Le raisonnement qui conduit à rejeter le principe de “sécurité à tout prix” écarte de même l’option de “santé à tout prix” et justifie que la sécurité sociale se montre sélective dans la définition des soins qu’elle offre. L’analyse économique est invitée à jouer le même rôle dans ce domaine que dans celui de la sécurité.

 

Le plafonnement économique de la valeur de la vie humaine n’exprime-t-il pas un manque de respect pour la vie humaine ?

Nous sommes prêts à dépenser des sommes considérables (plusieurs millions d’euros) pour sauver une vie humaine. Dans le même temps, certains souhaitent voir la croissance démographique freinée. N’est-ce pas contradictoire? Ici encore, le bon sens et l’analyse économique convergent : les deux problèmes sont entièrement distincts.

 

La disponibilité d’une personne à payer pour la sécurité est quasiment indépendante de son désir d’avoir ou non des enfants[6].

 

Le respect de la vie est une valeur éthique importante. Elle n’est pas en cause ici. On peut refuser résolument de participer si peu que ce soit à causer la mort, tout en ayant une disposition à payer pour la sécurité limitée par le souci de préserver la qualité de la vie.

 

Bruxelles, 24 octobre 2017.

 

[1] Le Prof. J. Drèze emprunte largement des formulations de son article pour la revue Regards économiques, de l’IRES-UCL, de juin 2003.

[2] C. Abraham et J. Thédié, “Le prix d’une vie humaine dans les décisions économiques”, Revue française de recherche opérationelle, 1960, p.157-168.

[3] J.H. Drèze, “L’utilité sociale d’une vie humaine”, Revue française de recherche opérationnelle, 1962, p. 3-28.

[4] Cf. W. Kip Viscusi, “The Value of Risks to Life and Health”, Journal of Economic Literature, 1993, p. 1912-1946.

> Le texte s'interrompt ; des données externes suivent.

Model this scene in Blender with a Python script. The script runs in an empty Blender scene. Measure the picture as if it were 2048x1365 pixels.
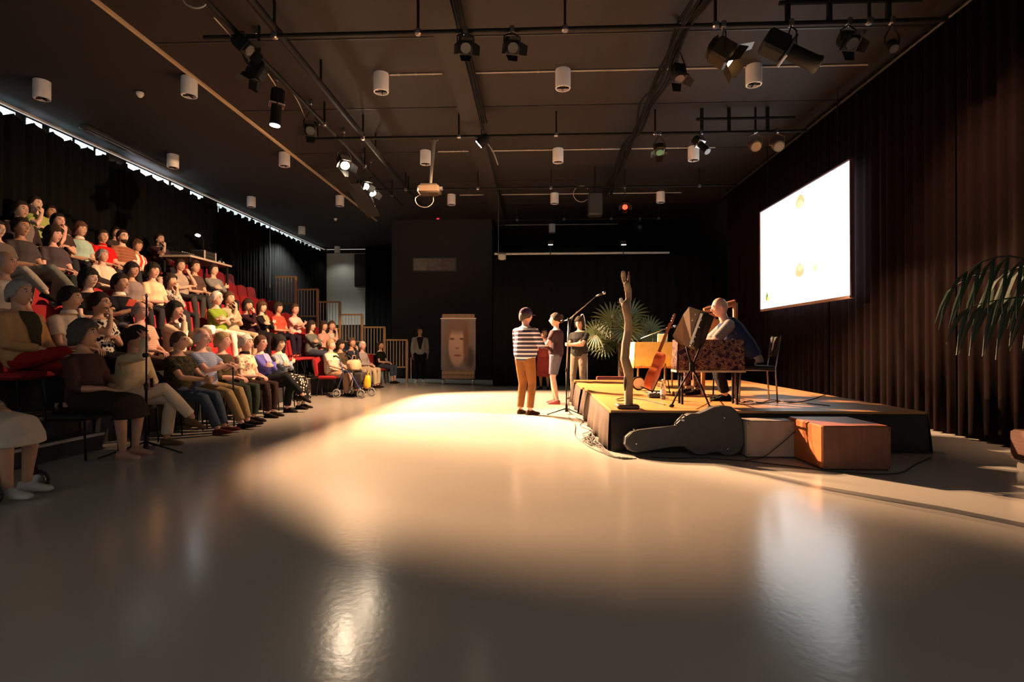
import bpy, math, random
import numpy as np
from mathutils import Vector, Matrix, Quaternion, noise
V = Vector
random.seed(7)
SC = bpy.context.scene
COL = SC.collection

# ------------------------------------------------------------------ camera
F_PX = 1090.0
CAM_Z = 1.18
YAW = math.radians(2.42)
PITCH = math.radians(0.40)
cam_data = bpy.data.cameras.new('camera')
cam_data.sensor_width = 36.0
cam_data.lens = F_PX / 2048.0 * 36.0
cam_data.clip_start = 0.05
cam = bpy.data.objects.new('camera', cam_data)
cam.location = (0, 0, CAM_Z)
cam.rotation_euler = (math.pi / 2 + PITCH, 0, YAW)
COL.objects.link(cam)
SC.camera = cam

# ------------------------------------------------------------------ world and exposure
world = bpy.data.worlds.new('world')
SC.world = world
world.use_nodes = True
world.node_tree.nodes['Background'].inputs[0].default_value = (1.0, 0.93, 0.86, 1)
world.node_tree.nodes['Background'].inputs[1].default_value = 0.55
SC.view_settings.view_transform = 'Standard'
SC.view_settings.look = 'None'
SC.view_settings.gamma = 1.0
SC.view_settings.use_curve_mapping = False
SC.view_settings.exposure = 0.0

# lamp powers (the light objects themselves are made in their fixtures)
WARM = (1.0, 0.585, 0.31)
POWER = dict(front=10500.0, mid=18000.0, house=5000.0, curtain=900.0, plaster=1000.0, spill=130.0)

# room dimensions, metres: X right, Y into the room, Z up
CEIL = 5.58
X_LEFT, X_RIGHT = -9.75, 5.75
Y_NEAR, Y_FAR = -3.0, 24.8

# ------------------------------------------------------------------ pixel to place
_R = Matrix.Rotation(YAW, 3, 'Z') @ Matrix.Rotation(math.pi / 2 + PITCH, 3, 'X')
def ray(px, py):
    return _R @ V(((px - 1024) / F_PX, (682.5 - py) / F_PX, -1.0))
CAM = V((0, 0, CAM_Z))
def at_y(px, py, Y):
    d = ray(px, py); return CAM + d * (Y / d.y)
def at_z(px, py, z):
    d = ray(px, py); return CAM + d * ((z - CAM_Z) / d.z)
def at_x(px, py, X):
    d = ray(px, py); return CAM + d * (X / d.x)

# ------------------------------------------------------------------ mesh builder
def world_matrix(o):
    m = o.matrix_basis.copy()
    p = o.parent
    while p:
        m = p.matrix_basis @ m
        p = p.parent
    return m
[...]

[5] Cf. M.L. Cropper, S.K. Aydede et P.R. Portney, “Preferences for Life Saving Programs: How the public Discounts Time and Age”, Journal of Risk and Uncertainty, 1994, p. 243-265.

[6] Cf. J.H. Drèze, “From the Value of Life to the Economics and Ethics of Population: the Path is Purely Methodological”, Recherches économiques de Louvain, 1992, p. 147-166.